■ **What the task requires**: Output the lines exactly, from the one where "Build this scene" appears through the one where "bg = w.node_tree.nodes['Background'];" appears. Images are left out.

■ **Stored records**:
________________________
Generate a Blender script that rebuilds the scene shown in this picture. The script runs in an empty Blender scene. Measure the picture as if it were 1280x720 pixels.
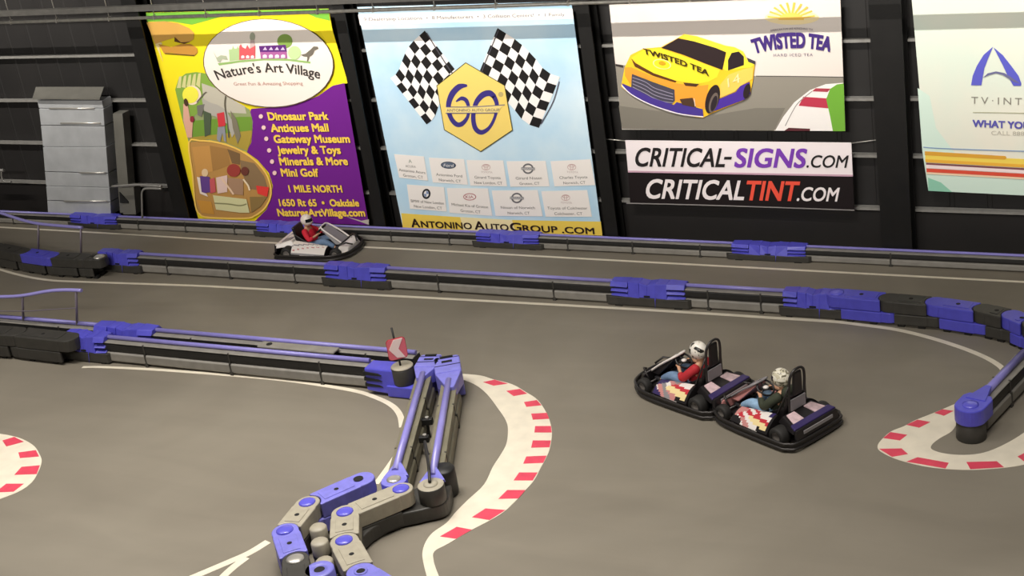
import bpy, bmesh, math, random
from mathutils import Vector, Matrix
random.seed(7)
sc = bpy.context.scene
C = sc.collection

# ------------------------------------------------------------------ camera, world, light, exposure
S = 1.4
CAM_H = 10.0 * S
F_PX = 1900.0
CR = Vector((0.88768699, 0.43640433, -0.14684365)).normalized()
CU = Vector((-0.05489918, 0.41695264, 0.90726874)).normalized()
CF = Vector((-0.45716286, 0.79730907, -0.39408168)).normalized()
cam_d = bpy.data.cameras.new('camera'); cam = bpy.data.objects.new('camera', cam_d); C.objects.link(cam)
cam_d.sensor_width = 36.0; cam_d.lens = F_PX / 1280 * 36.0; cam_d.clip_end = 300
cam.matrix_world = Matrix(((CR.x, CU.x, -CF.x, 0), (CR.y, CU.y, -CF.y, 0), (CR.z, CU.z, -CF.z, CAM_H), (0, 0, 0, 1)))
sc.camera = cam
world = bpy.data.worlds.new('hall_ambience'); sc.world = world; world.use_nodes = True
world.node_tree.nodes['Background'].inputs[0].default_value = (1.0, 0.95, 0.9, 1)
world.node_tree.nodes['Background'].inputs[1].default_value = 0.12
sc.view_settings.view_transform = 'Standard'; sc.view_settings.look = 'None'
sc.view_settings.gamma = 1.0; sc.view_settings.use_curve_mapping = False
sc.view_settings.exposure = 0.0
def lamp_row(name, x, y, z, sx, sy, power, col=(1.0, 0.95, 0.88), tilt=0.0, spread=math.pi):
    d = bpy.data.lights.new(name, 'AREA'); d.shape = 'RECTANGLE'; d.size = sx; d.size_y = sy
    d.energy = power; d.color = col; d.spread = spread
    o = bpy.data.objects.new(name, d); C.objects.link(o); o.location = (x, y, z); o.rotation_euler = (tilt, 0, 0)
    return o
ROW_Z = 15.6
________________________
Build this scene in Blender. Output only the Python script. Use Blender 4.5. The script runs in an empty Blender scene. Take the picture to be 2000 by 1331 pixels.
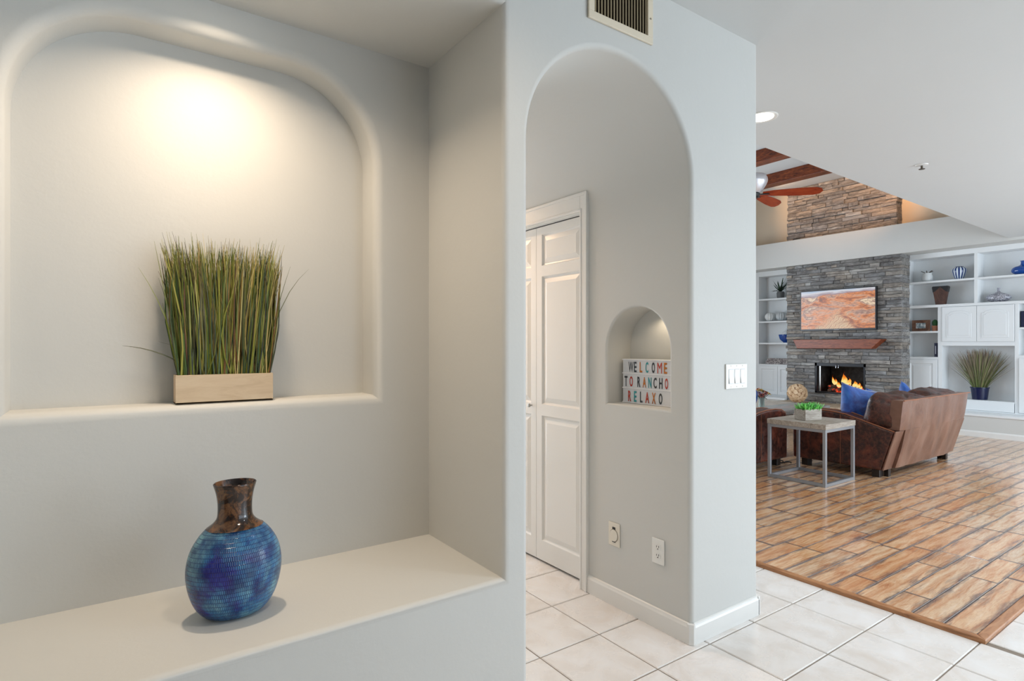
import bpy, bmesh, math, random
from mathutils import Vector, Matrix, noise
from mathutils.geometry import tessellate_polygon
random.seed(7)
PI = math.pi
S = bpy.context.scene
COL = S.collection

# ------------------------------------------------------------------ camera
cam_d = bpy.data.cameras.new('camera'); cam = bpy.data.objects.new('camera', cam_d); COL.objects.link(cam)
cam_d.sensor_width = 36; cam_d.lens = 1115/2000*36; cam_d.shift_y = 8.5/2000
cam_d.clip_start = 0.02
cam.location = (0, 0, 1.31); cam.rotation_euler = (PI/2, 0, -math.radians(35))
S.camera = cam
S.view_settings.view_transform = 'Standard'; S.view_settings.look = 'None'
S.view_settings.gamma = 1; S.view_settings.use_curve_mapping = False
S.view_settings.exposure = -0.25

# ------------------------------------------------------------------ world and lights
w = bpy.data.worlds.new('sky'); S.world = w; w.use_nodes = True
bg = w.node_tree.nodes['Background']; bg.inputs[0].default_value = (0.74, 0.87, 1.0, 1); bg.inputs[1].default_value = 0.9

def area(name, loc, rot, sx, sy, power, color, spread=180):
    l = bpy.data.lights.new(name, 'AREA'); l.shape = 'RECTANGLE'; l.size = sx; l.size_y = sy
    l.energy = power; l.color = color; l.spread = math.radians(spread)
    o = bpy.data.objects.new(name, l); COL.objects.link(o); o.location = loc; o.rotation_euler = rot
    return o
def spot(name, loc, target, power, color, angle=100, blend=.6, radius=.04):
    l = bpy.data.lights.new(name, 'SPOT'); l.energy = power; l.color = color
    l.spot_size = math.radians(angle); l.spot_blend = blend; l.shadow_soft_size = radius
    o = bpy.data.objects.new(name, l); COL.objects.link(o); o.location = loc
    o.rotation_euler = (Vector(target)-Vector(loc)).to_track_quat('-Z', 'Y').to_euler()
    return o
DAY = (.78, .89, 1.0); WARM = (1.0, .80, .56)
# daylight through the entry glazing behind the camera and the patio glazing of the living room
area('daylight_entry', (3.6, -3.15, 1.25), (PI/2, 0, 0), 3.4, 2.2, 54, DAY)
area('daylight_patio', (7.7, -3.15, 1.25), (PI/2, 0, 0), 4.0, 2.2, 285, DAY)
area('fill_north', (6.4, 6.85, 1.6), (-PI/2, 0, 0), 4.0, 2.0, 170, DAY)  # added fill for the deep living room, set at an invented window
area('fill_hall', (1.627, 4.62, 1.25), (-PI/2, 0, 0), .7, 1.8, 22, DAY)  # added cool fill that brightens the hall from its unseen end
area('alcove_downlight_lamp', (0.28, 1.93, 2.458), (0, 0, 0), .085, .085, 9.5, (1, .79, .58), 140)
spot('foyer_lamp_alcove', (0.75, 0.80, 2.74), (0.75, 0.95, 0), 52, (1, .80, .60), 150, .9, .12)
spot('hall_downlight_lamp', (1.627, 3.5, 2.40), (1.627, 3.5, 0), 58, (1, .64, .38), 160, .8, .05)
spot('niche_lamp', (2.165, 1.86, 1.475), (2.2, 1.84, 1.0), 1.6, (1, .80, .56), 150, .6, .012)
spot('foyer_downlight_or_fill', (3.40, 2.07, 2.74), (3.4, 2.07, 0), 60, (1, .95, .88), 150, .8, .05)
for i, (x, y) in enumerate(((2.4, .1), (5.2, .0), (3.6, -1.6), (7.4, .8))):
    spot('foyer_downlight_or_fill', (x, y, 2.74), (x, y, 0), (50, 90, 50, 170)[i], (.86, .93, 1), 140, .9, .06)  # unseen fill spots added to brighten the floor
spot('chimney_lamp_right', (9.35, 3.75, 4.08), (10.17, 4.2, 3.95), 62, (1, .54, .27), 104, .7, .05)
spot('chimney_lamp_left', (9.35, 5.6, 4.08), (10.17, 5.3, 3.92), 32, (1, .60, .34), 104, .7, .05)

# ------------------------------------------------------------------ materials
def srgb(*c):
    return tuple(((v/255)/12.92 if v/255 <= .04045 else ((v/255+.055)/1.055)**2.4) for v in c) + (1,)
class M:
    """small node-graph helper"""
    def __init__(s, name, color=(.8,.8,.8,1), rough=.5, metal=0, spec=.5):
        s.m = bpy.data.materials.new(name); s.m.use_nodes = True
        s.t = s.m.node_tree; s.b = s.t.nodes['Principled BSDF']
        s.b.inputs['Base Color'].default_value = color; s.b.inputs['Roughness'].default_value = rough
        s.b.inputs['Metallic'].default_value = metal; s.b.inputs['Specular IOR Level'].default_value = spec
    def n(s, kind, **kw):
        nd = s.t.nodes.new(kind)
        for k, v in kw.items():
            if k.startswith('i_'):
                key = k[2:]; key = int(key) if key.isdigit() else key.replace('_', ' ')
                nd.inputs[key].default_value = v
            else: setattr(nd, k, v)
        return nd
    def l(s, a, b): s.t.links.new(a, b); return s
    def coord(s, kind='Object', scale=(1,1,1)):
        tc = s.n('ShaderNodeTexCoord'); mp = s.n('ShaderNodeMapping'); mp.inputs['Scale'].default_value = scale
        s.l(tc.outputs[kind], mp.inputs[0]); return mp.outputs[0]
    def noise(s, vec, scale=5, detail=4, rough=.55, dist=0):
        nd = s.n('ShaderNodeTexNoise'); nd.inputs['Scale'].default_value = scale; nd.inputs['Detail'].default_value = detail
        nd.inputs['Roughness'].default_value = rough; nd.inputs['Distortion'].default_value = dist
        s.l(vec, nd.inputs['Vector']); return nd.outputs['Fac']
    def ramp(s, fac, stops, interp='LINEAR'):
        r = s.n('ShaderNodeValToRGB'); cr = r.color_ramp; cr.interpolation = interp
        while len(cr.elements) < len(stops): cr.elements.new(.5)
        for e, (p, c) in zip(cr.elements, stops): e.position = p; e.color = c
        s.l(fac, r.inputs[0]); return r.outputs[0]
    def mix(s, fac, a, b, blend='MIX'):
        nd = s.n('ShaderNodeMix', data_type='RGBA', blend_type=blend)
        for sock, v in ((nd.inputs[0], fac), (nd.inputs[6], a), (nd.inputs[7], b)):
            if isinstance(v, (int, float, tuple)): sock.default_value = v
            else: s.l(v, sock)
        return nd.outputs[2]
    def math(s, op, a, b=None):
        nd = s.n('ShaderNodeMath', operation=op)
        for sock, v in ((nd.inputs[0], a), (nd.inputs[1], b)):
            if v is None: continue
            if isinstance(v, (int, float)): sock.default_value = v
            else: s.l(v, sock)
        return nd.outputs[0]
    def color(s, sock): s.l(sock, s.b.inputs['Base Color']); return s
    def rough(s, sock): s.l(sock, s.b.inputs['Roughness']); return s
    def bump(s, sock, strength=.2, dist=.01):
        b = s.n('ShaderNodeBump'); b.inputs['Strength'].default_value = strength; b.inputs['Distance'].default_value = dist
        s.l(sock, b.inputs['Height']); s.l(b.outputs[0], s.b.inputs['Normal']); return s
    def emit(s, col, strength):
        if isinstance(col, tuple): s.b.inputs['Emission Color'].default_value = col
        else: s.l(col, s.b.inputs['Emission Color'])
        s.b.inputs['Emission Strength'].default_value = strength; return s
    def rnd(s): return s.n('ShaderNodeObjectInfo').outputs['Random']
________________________
■ **Task output**:
Build this scene in Blender. Output only the Python script. Use Blender 4.5. The script runs in an empty Blender scene. Take the picture to be 2000 by 1331 pixels.
import bpy, bmesh, math, random
from mathutils import Vector, Matrix, noise
from mathutils.geometry import tessellate_polygon
random.seed(7)
PI = math.pi
S = bpy.context.scene
COL = S.collection

# ------------------------------------------------------------------ camera
cam_d = bpy.data.cameras.new('camera'); cam = bpy.data.objects.new('camera', cam_d); COL.objects.link(cam)
cam_d.sensor_width = 36; cam_d.lens = 1115/2000*36; cam_d.shift_y = 8.5/2000
cam_d.clip_start = 0.02
cam.location = (0, 0, 1.31); cam.rotation_euler = (PI/2, 0, -math.radians(35))
S.camera = cam
S.view_settings.view_transform = 'Standard'; S.view_settings.look = 'None'
S.view_settings.gamma = 1; S.view_settings.use_curve_mapping = False
S.view_settings.exposure = -0.25

# ------------------------------------------------------------------ world and lights
w = bpy.data.worlds.new('sky'); S.world = w; w.use_nodes = True
bg = w.node_tree.nodes['Background']; bg.inputs[0].default_value = (0.74, 0.87, 1.0, 1); bg.inputs[1].default_value = 0.9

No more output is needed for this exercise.